(YOUR OBJECTIVE):
Set down the data below from its first line to the line holding "cp, sp = math.cos(PITCH), math.sin(PITCH)", inclusive; omit all pictures.
──────
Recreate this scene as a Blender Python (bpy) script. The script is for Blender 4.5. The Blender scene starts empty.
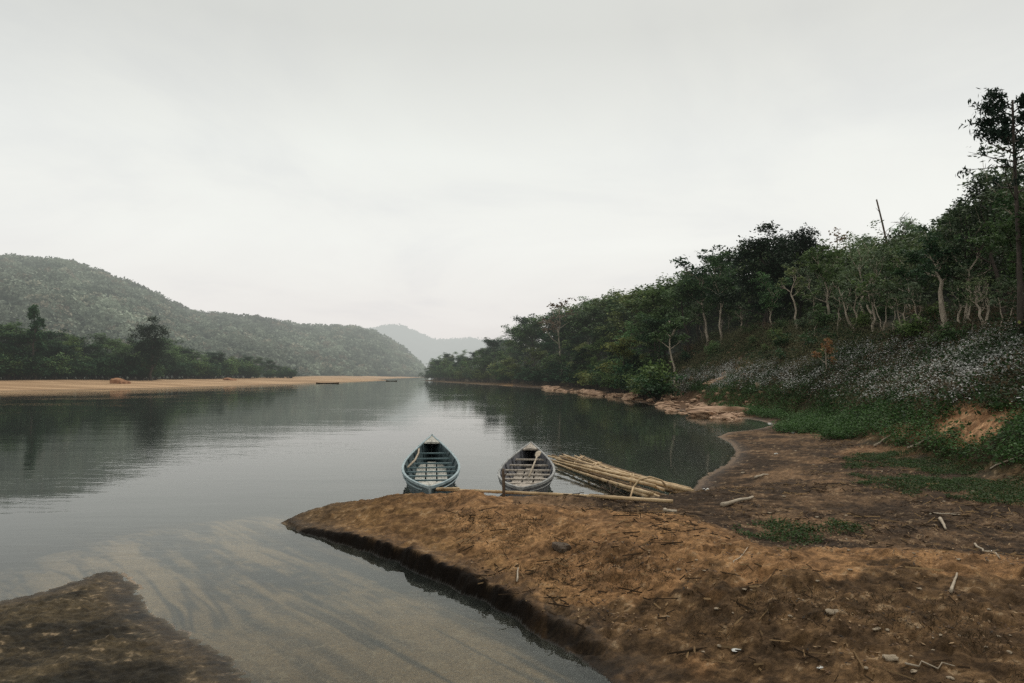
import bpy, math, random
import numpy as np

rng = np.random.default_rng(7)
random.seed(7)
sc = bpy.context.scene
COL = sc.collection
R = math.radians

# ------------------------------------------------------------------ camera
F = 740.0
PITCH = math.atan(31.5 / F)
CAMZ = 2.3
cp, sp = math.cos(PITCH), math.sin(PITCH)

def at(px, py, z=None, Y=None):
    u = (px - 512) / F; v = (341.5 - py) / F
    d = (u, cp - v * sp, sp + v * cp)
    t = (z - CAMZ) / d[2] if Y is None else Y / d[1]
    return (d[0] * t, d[1] * t, CAMZ + d[2] * t)

def proj(x, y, z):
    dz = z - CAMZ
    fw = y * cp + dz * sp
    up = -y * sp + dz * cp
    fw = np.maximum(fw, 1e-3)
    return 512 + F * x / fw, 341.5 - F * up / fw

cam = bpy.data.cameras.new('camera')
cam.sensor_width = 36; cam.lens = F / 1024 * 36
cam.clip_start = 0.05; cam.clip_end = 20000
co = bpy.data.objects.new('camera', cam); COL.objects.link(co)
co.location = (0, 0, CAMZ); co.rotation_euler = (math.pi / 2 + PITCH, 0, 0)
sc.camera = co

# ------------------------------------------------------------------ helpers
def tag(o, label=None, cat=None, group=None, kind=None):
    if label: o['label'] = label
    if cat: o['category'] = cat
    if group: o['group'] = group
    if kind: o['kind'] = kind
    return o

def empty(name, loc=(0, 0, 0), rz=0.0):
    o = bpy.data.objects.new(name, None); COL.objects.link(o)
    o.location = loc; o.rotation_euler = (0, 0, rz); o.empty_display_size = .2
    return o

def mesh_np(name, V, Q, mat, parent=None, colors=None, smooth=True, attrs=None):
    """V (n,3); Q (m,k) faces all of the same size."""
    V = np.asarray(V, np.float32); Q = np.asarray(Q, np.int32)
    me = bpy.data.meshes.new(name)
    m, k = Q.shape
    me.vertices.add(len(V)); me.vertices.foreach_set('co', V.ravel())
    me.loops.add(m * k); me.loops.foreach_set('vertex_index', Q.ravel())
    me.polygons.add(m)
    me.polygons.foreach_set('loop_start', np.arange(m, dtype=np.int32) * k)
    me.polygons.foreach_set('use_smooth', np.full(m, smooth, bool))
    me.update(calc_edges=True)
    if colors is not None:
        a = me.attributes.new('col', 'FLOAT_COLOR', 'POINT')
        c = np.ones((len(V), 4), np.float32); c[:, :3] = colors
        a.data.foreach_set('color', c.ravel())
    for kk, vv in (attrs or {}).items():
        a = me.attributes.new(kk, 'FLOAT', 'POINT'); a.data.foreach_set('value', np.asarray(vv, np.float32))
    me.materials.append(mat)
    o = bpy.data.objects.new(name, me); COL.objects.link(o)
    if parent: o.parent = parent
    return o

class MB:
    def __init__(s): s.v = []; s.f = []
    def add(s, V, Fc):
        b = len(s.v); s.v += [tuple(map(float, p)) for p in V]; s.f += [tuple(b + i for i in f) for f in Fc]
    def box(s, c, size, rz=0, ry=0, rx=0):
        from mathutils import Euler, Vector
        e = Euler((rx, ry, rz)).to_matrix(); V = []
        for dz in (-.5, .5):
            for dy in (-.5, .5):
                for dx in (-.5, .5):
                    p = e @ Vector((dx * size[0], dy * size[1], dz * size[2])); V.append((p.x + c[0], p.y + c[1], p.z + c[2]))
        s.add(V, [(0, 2, 3, 1), (4, 5, 7, 6), (0, 1, 5, 4), (2, 6, 7, 3), (0, 4, 6, 2), (1, 3, 7, 5)])
    def tube(s, pts, rad, n=8, cap=True, wob=0.0, flat=1.0):
        pts = [np.array(p, float) for p in pts]; m = len(pts)
        if np.isscalar(rad): rad = [rad] * m
        V = []; Fc = []
        for i, p in enumerate(pts):
            d = pts[min(i + 1, m - 1)] - pts[max(i - 1, 0)]; d /= (np.linalg.norm(d) + 1e-9)
            a = np.array((0, 0, 1.0)) if abs(d[2]) < .9 else np.array((1.0, 0, 0))
            u = np.cross(d, a); u /= np.linalg.norm(u); w = np.cross(u, d)
            for j in range(n):
                t = 2 * math.pi * j / n; rr = rad[i] * (1 + wob * (random.random() - .5))
                V.append(p + rr * (math.cos(t) * u + flat * math.sin(t) * w))
        for i in range(m - 1):
            for j in range(n):
                a_, b_ = i * n + j, i * n + (j + 1) % n
                Fc.append((a_, b_, b_ + n, a_ + n))
        if cap:
            Fc.append(tuple(range(n - 1, -1, -1))); Fc.append(tuple((m - 1) * n + j for j in range(n)))
        s.add(V, Fc)
    def build(s, name, mat, parent=None, smooth=False, loc=None):
        me = bpy.data.meshes.new(name); me.from_pydata(s.v, [], s.f); me.update()
        if smooth: me.polygons.foreach_set('use_smooth', np.ones(len(me.polygons), bool))
        me.materials.append(mat)
        o = bpy.data.objects.new(name, me); COL.objects.link(o)
        if parent: o.parent = parent
        if loc is not None: o.location = loc
        return o

def _hash(ix, iy, seed):
    h = (ix.astype(np.int64) * 374761393 + iy.astype(np.int64) * 668265263 + seed * 974634777) & 0xffffffff
    h = ((h ^ (h >> 13)) * 1274126177) & 0xffffffff
    h = (h ^ (h >> 16)) & 0xffffff
    return h.astype(np.float64) / 0xffffff
def vnoise(x, y, seed=0):
    x = np.asarray(x, float); y = np.asarray(y, float)
    ix = np.floor(x); iy = np.floor(y); fx = x - ix; fy = y - iy
    fx = fx * fx * (3 - 2 * fx); fy = fy * fy * (3 - 2 * fy)
    ix = ix.astype(np.int64); iy = iy.astype(np.int64)
    a = _hash(ix, iy, seed); b = _hash(ix + 1, iy, seed); c = _hash(ix, iy + 1, seed); d = _hash(ix + 1, iy + 1, seed)
    return (a + (b - a) * fx) * (1 - fy) + (c + (d - c) * fx) * fy
def fbm(x, y, seed=0, octv=4, gain=.5):
    s = 0; a = 1; t = 0; x = np.asarray(x, float); y = np.asarray(y, float)
    for i in range(octv):
        s = s + a * vnoise(x, y, seed + i * 17); t += a; a *= gain
        x, y = (x * 1.62 + y * 1.18) + 3.1, (-x * 1.18 + y * 1.62) + 7.7
    return s / t
def sst(a, b, x):
    t = np.clip((x - a) / (b - a), 0, 1); return t * t * (3 - 2 * t)
def seg_dist(x, y, pts, closed):
    d = np.full(np.shape(x), 1e9)
    n = len(pts)
    for i in range(n if closed else n - 1):
        ax, ay = pts[i]; bx, by = pts[(i + 1) % n]
        vx, vy = bx - ax, by - ay; L = vx * vx + vy * vy + 1e-12
        t = np.clip(((x - ax) * vx + (y - ay) * vy) / L, 0, 1)
        d = np.minimum(d, (x - ax - t * vx) ** 2 + (y - ay - t * vy) ** 2)
    return np.sqrt(d)
def inside(x, y, pts):
    r = np.zeros(np.shape(x), bool); n = len(pts)
    for i in range(n):
        ax, ay = pts[i]; bx, by = pts[(i + 1) % n]
        if ay == by: continue
        c = ((ay > y) != (by > y)) & (x < (bx - ax) * (y - ay) / (by - ay) + ax)
        r ^= c
    return r
def g0(px, py, z=0.0):
    p = at(px, py, z); return (p[0], p[1])

# ------------------------------------------------------------------ land outlines (world metres)
MUD = [(-14, 5), (-8, 7), g0(0, 602), g0(55, 588), g0(88, 576), g0(108, 571), g0(128, 576), g0(138, 592), g0(150, 610),
       g0(175, 626), g0(205, 642), g0(235, 660), g0(262, 700), (-1.2, 4.2), (-.5, 3.6), (.3, 3.6), (.75, 4.4)]
LEDGE = [g0(640, 700), g0(600, 672), g0(560, 648), g0(528, 630), g0(500, 612), g0(470, 596), g0(430, 577), g0(380, 557), g0(330, 541), g0(295, 531)]
BACK = [g0(281, 523), g0(300, 515), g0(330, 508), (-2.7, 12.75), (-2.1, 12.45), (-1.6, 12.15), (-1, 11.95), (0, 11.95), (1, 12.1), (2, 12.4), (2.8, 13)]
BAY = [g0(690, 492), g0(702, 477), g0(727, 463), g0(736, 452), g0(730, 443), g0(716, 437), g0(728, 432.5), g0(758, 429), g0(776, 425),
       g0(760, 420.5), g0(735, 417.5), g0(712, 416), g0(690, 413), g0(672, 408), g0(648, 404), g0(622, 399), g0(600, 394), g0(560, 389.5),
       g0(520, 387), g0(490, 385), g0(455, 383), g0(432, 381.5), g0(421, 380.5), (-24, 300), (10, 380), (90, 440), (400, 520), (4000, 600)]
MAIN = MUD + LEDGE + BACK + BAY + [(4000, -60), (-80, -60), (-60, 0)]
FARB = [(-8000, 20), (-200, 62), g0(-60, 394.5), g0(0, 391.5), g0(150, 388.5), g0(240, 386), g0(310, 383.5), g0(360, 381.8), g0(386, 380.8), g0(387, 380.0), g0(378, 379),
        (-48, 340), (-46, 420), (-10, 520), (60, 580), (300, 650), (4000, 720), (9000, 9000), (-9000, 9000)]
BASE = [(9.0, -60), (7.2, 3), (7.4, 8), (7.9, 11), (8.8, 14.5), (9.4, 18.3), (10.2, 22.7), (11.2, 27), (12.8, 31), (13.6, 35), (13.2, 40), (12.6, 46), (12.2, 56),
        (12.5, 72), (12.4, 90), (9.0, 115), (3.0, 135), (-.5, 150), (-12.5, 185), (-25, 225), (-26, 242), (-20, 300), (12, 388), (92, 450), (400, 530), (4000, 610)]
SLOPE_POLY = BASE + [(4000, -60)]
# hump on the spit: the higher mound right of the gully
GULLY = [(-1.5, 11.9), (-1.2, 11.0), (-.75, 9.8), (-.25, 8.8), (.25, 7.8), (.6, 6.9), (1.0, 6.0), (1.15, 4.5), (1.2, 0), (1, -60), (4000, -60), (4000, 14), (0, 14)]
TRACK_FAR = [g0(500, 500, .42), g0(600, 508, .42), g0(680, 513, .42), g0(730, 530, .42), g0(760, 541, .42), g0(830, 545, .42), g0(920, 548, .42), g0(1030, 553, .42), (20, 7.3), (4000, 6), (4000, -60), (-60, -60), (-60, 12), (-2, 12.5)]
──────
(ANSWER TO THE PROBLEM):
Recreate this scene as a Blender Python (bpy) script. The script is for Blender 4.5. The Blender scene starts empty.
import bpy, math, random
import numpy as np

rng = np.random.default_rng(7)
random.seed(7)
sc = bpy.context.scene
COL = sc.collection
R = math.radians

# ------------------------------------------------------------------ camera
F = 740.0
PITCH = math.atan(31.5 / F)
CAMZ = 2.3
cp, sp = math.cos(PITCH), math.sin(PITCH)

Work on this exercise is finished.